====== EXTRACTED DATA

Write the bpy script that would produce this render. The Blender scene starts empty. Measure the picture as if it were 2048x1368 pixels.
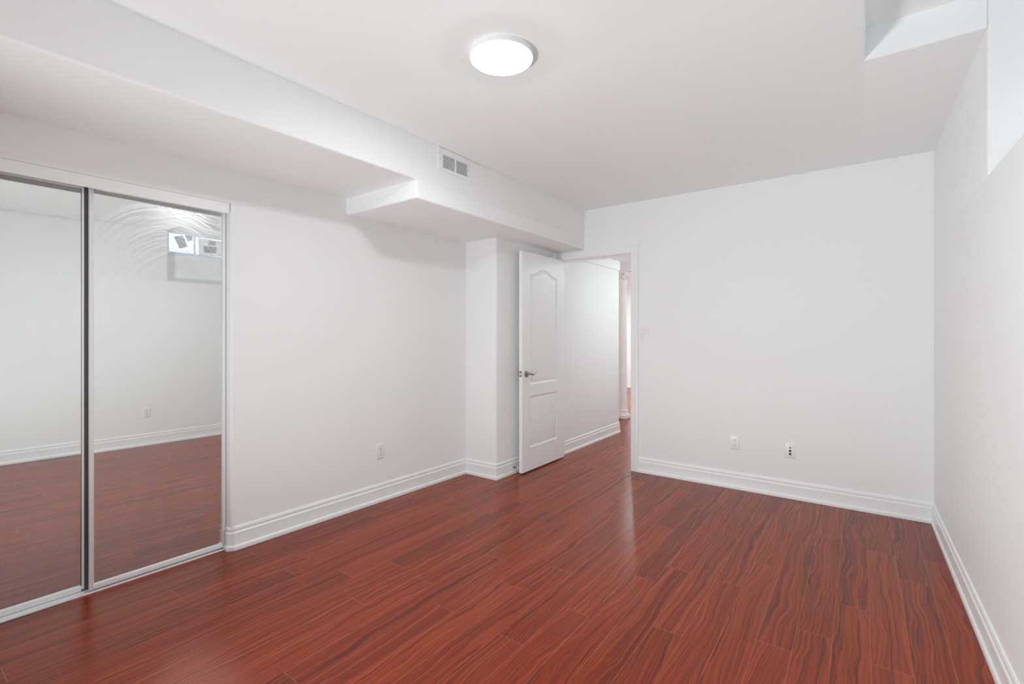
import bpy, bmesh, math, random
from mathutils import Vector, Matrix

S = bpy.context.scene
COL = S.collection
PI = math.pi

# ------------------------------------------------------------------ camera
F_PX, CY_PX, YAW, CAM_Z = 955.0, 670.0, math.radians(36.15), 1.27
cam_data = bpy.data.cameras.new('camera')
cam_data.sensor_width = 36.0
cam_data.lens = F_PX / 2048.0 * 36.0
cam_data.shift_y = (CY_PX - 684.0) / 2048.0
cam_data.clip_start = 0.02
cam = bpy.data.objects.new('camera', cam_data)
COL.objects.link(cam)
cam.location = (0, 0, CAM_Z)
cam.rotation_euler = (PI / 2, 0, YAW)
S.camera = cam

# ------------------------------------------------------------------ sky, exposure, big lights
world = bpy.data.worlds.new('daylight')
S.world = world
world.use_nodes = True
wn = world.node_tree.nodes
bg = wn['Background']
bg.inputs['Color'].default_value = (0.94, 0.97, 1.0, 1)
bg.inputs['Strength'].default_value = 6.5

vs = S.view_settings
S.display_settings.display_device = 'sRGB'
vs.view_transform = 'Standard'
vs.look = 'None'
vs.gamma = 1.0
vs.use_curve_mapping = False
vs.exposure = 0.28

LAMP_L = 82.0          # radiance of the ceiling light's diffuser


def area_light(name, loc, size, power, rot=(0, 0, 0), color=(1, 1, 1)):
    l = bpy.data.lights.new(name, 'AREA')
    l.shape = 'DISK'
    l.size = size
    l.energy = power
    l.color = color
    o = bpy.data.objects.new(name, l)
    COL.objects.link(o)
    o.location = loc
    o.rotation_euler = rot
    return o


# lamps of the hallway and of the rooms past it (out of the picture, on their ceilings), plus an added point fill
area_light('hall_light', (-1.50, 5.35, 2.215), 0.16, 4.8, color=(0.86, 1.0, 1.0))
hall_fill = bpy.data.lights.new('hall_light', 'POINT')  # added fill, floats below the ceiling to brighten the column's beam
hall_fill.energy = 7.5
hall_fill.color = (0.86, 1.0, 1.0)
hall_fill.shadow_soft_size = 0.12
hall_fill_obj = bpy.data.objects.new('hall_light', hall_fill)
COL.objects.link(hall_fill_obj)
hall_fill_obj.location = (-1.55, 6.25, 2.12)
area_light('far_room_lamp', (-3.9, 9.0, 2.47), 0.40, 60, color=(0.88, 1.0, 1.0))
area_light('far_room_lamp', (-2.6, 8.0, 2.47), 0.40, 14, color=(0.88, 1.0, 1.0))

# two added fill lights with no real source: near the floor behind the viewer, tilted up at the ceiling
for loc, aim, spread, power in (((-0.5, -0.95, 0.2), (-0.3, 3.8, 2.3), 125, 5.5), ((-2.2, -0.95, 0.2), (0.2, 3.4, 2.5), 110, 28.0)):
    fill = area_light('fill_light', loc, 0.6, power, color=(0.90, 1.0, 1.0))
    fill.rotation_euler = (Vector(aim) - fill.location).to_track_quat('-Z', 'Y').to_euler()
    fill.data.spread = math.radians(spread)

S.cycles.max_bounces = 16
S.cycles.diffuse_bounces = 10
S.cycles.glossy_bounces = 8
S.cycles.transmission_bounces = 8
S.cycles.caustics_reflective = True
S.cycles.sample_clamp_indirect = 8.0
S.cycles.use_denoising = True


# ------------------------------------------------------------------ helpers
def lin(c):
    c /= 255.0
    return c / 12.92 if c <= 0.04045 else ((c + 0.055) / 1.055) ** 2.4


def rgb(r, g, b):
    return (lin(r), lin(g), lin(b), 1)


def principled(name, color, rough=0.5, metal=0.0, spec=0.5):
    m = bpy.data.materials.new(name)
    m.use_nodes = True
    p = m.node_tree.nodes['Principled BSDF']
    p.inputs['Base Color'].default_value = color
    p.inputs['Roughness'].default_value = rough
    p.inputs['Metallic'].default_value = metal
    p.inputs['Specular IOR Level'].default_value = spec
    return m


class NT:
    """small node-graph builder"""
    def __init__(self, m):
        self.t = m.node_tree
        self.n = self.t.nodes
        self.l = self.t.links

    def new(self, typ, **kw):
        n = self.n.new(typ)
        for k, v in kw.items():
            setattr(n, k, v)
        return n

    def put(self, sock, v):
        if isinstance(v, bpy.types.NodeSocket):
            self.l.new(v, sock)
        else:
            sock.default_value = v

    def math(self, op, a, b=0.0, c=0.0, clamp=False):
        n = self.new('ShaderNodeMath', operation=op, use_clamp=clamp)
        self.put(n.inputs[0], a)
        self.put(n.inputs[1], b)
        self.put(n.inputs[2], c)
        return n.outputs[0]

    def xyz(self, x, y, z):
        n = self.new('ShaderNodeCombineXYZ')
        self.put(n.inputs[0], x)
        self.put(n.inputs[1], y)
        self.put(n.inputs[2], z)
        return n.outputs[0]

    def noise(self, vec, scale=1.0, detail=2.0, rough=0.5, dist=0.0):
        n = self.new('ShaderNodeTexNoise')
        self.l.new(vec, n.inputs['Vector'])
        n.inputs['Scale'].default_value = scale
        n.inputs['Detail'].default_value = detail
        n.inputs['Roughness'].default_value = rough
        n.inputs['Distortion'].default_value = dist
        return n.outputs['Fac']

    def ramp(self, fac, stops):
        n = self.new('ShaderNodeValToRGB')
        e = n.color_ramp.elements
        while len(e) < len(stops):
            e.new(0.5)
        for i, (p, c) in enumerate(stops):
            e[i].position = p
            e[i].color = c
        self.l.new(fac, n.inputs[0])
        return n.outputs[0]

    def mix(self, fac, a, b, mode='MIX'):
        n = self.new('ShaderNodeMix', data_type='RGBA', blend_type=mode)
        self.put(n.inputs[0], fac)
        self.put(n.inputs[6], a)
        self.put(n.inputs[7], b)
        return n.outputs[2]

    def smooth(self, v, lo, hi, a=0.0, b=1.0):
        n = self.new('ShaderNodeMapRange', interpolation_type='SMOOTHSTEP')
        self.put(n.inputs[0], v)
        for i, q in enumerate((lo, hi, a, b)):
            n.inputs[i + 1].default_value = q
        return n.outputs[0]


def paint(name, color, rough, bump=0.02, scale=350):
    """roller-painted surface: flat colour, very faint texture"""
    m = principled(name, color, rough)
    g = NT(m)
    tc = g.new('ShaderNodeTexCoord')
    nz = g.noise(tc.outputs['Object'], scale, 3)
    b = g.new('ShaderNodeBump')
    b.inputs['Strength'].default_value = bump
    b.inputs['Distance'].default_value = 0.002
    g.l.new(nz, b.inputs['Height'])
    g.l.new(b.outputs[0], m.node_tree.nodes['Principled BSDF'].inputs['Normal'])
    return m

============
====== EXTRACTED DATA

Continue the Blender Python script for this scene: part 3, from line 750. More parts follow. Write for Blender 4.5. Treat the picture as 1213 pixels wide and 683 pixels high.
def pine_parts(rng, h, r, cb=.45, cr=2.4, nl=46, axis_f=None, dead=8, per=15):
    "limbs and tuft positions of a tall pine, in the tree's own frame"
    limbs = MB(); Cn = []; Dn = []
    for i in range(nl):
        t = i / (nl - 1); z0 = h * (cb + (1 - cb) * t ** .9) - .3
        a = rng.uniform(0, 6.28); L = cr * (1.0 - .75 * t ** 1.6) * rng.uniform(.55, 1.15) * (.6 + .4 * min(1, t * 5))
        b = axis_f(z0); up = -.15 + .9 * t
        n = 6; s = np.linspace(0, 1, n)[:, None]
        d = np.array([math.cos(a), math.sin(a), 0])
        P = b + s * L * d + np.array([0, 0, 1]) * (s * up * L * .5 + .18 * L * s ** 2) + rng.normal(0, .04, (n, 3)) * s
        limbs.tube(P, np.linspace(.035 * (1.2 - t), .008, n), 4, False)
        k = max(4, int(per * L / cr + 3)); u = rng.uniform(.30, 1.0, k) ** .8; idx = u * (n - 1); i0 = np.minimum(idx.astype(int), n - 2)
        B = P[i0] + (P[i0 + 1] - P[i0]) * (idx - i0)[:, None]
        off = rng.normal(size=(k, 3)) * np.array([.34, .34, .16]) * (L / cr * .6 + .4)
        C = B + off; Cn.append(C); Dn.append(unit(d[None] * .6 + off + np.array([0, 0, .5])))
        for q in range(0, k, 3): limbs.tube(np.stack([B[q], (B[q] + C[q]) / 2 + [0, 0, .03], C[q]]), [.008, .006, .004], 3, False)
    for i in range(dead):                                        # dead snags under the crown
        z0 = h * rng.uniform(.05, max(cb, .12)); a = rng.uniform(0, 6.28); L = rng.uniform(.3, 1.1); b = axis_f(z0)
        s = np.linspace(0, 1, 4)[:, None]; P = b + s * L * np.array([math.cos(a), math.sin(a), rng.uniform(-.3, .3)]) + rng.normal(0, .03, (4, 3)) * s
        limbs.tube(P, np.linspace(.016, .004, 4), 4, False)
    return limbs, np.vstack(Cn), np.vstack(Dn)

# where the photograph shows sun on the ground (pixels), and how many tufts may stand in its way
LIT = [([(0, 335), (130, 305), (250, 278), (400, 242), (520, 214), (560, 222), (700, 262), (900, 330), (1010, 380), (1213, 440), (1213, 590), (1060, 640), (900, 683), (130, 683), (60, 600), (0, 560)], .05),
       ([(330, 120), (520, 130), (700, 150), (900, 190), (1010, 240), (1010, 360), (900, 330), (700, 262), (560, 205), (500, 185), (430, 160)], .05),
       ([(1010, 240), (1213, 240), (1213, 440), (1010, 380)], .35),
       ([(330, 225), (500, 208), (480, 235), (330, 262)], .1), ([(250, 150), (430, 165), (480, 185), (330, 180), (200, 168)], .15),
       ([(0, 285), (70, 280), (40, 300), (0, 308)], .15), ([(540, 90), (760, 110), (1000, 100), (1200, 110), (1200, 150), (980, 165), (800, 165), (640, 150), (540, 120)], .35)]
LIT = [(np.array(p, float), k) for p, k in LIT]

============

AIM OF THE TASK> Make an exact copy of the lines from the one with "Write the bpy" through the one with "LAMP_L = 82.0", both ends in, and nothing else. Drop every picture.

RESULT BELOW>
Write the bpy script that would produce this render. The Blender scene starts empty. Measure the picture as if it were 2048x1368 pixels.
import bpy, bmesh, math, random
from mathutils import Vector, Matrix

S = bpy.context.scene
COL = S.collection
PI = math.pi

# ------------------------------------------------------------------ camera
F_PX, CY_PX, YAW, CAM_Z = 955.0, 670.0, math.radians(36.15), 1.27
cam_data = bpy.data.cameras.new('camera')
cam_data.sensor_width = 36.0
cam_data.lens = F_PX / 2048.0 * 36.0
cam_data.shift_y = (CY_PX - 684.0) / 2048.0
cam_data.clip_start = 0.02
cam = bpy.data.objects.new('camera', cam_data)
COL.objects.link(cam)
cam.location = (0, 0, CAM_Z)
cam.rotation_euler = (PI / 2, 0, YAW)
S.camera = cam

# ------------------------------------------------------------------ sky, exposure, big lights
world = bpy.data.worlds.new('daylight')
S.world = world
world.use_nodes = True
wn = world.node_tree.nodes
bg = wn['Background']
bg.inputs['Color'].default_value = (0.94, 0.97, 1.0, 1)
bg.inputs['Strength'].default_value = 6.5

vs = S.view_settings
S.display_settings.display_device = 'sRGB'
vs.view_transform = 'Standard'
vs.look = 'None'
vs.gamma = 1.0
vs.use_curve_mapping = False
vs.exposure = 0.28

LAMP_L = 82.0          # radiance of the ceiling light's diffuser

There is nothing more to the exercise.